Stated problem: Print out each entry below exactly, please.

Given data:
· · · · · · ·

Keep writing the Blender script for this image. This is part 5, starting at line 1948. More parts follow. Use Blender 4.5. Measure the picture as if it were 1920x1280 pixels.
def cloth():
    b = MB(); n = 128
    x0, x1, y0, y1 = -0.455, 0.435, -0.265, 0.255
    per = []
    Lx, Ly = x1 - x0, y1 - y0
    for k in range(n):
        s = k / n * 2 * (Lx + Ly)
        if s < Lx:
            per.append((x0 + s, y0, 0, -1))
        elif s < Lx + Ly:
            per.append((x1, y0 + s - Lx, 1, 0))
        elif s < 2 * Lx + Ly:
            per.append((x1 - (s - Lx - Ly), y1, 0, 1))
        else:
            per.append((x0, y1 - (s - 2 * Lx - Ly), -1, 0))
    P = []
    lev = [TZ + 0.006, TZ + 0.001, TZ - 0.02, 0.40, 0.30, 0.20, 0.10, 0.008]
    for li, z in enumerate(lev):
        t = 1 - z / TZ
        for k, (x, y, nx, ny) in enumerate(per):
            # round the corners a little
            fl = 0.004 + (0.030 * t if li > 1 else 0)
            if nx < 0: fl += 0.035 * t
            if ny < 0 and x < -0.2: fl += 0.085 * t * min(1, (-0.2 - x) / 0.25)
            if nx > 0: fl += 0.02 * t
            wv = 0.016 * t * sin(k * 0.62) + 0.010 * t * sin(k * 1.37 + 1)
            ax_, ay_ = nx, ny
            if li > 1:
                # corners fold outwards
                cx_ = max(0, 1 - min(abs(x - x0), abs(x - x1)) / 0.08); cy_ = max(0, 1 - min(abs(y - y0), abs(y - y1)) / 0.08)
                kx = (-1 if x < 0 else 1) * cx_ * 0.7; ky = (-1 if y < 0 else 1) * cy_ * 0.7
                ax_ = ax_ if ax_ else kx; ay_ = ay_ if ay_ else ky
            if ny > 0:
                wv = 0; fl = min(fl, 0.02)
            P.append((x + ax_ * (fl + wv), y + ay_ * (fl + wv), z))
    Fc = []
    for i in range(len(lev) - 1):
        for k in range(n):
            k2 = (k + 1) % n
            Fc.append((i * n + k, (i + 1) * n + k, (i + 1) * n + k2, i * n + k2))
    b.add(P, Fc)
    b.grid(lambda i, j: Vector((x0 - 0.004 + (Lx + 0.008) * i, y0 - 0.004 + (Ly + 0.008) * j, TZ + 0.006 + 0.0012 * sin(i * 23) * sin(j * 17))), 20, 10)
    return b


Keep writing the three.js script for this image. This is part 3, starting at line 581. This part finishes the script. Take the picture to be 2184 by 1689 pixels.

· · · · · · ·

Answer to the task:
Keep writing the Blender script for this image. This is part 5, starting at line 1948. More parts follow. Use Blender 4.5. Measure the picture as if it were 1920x1280 pixels.
def cloth():
    b = MB(); n = 128
    x0, x1, y0, y1 = -0.455, 0.435, -0.265, 0.255
    per = []
    Lx, Ly = x1 - x0, y1 - y0
    for k in range(n):
        s = k / n * 2 * (Lx + Ly)
        if s < Lx:
            per.append((x0 + s, y0, 0, -1))
        elif s < Lx + Ly:
            per.append((x1, y0 + s - Lx, 1, 0))
        elif s < 2 * Lx + Ly:
            per.append((x1 - (s - Lx - Ly), y1, 0, 1))
        else:
            per.append((x0, y1 - (s - 2 * Lx - Ly), -1, 0))
    P = []
    lev = [TZ + 0.006, TZ + 0.001, TZ - 0.02, 0.40, 0.30, 0.20, 0.10, 0.008]
    for li, z in enumerate(lev):
        t = 1 - z / TZ
        for k, (x, y, nx, ny) in enumerate(per):
            # round the corners a little
            fl = 0.004 + (0.030 * t if li > 1 else 0)
            if nx < 0: fl += 0.035 * t
            if ny < 0 and x < -0.2: fl += 0.085 * t * min(1, (-0.2 - x) / 0.25)
            if nx > 0: fl += 0.02 * t
            wv = 0.016 * t * sin(k * 0.62) + 0.010 * t * sin(k * 1.37 + 1)
            ax_, ay_ = nx, ny
            if li > 1:
                # corners fold outwards
                cx_ = max(0, 1 - min(abs(x - x0), abs(x - x1)) / 0.08); cy_ = max(0, 1 - min(abs(y - y0), abs(y - y1)) / 0.08)
                kx = (-1 if x < 0 else 1) * cx_ * 0.7; ky = (-1 if y < 0 else 1) * cy_ * 0.7
                ax_ = ax_ if ax_ else kx; ay_ = ay_ if ay_ else ky
            if ny > 0:
                wv = 0; fl = min(fl, 0.02)
            P.append((x + ax_ * (fl + wv), y + ay_ * (fl + wv), z))
    Fc = []
    for i in range(len(lev) - 1):
        for k in range(n):
            k2 = (k + 1) % n
            Fc.append((i * n + k, (i + 1) * n + k, (i + 1) * n + k2, i * n + k2))
    b.add(P, Fc)
    b.grid(lambda i, j: Vector((x0 - 0.004 + (Lx + 0.008) * i, y0 - 0.004 + (Ly + 0.008) * j, TZ + 0.006 + 0.0012 * sin(i * 23) * sin(j * 17))), 20, 10)
    return b


Keep writing the three.js script for this image. This is part 3, starting at line 581. This part finishes the script. Take the picture to be 2184 by 1689 pixels.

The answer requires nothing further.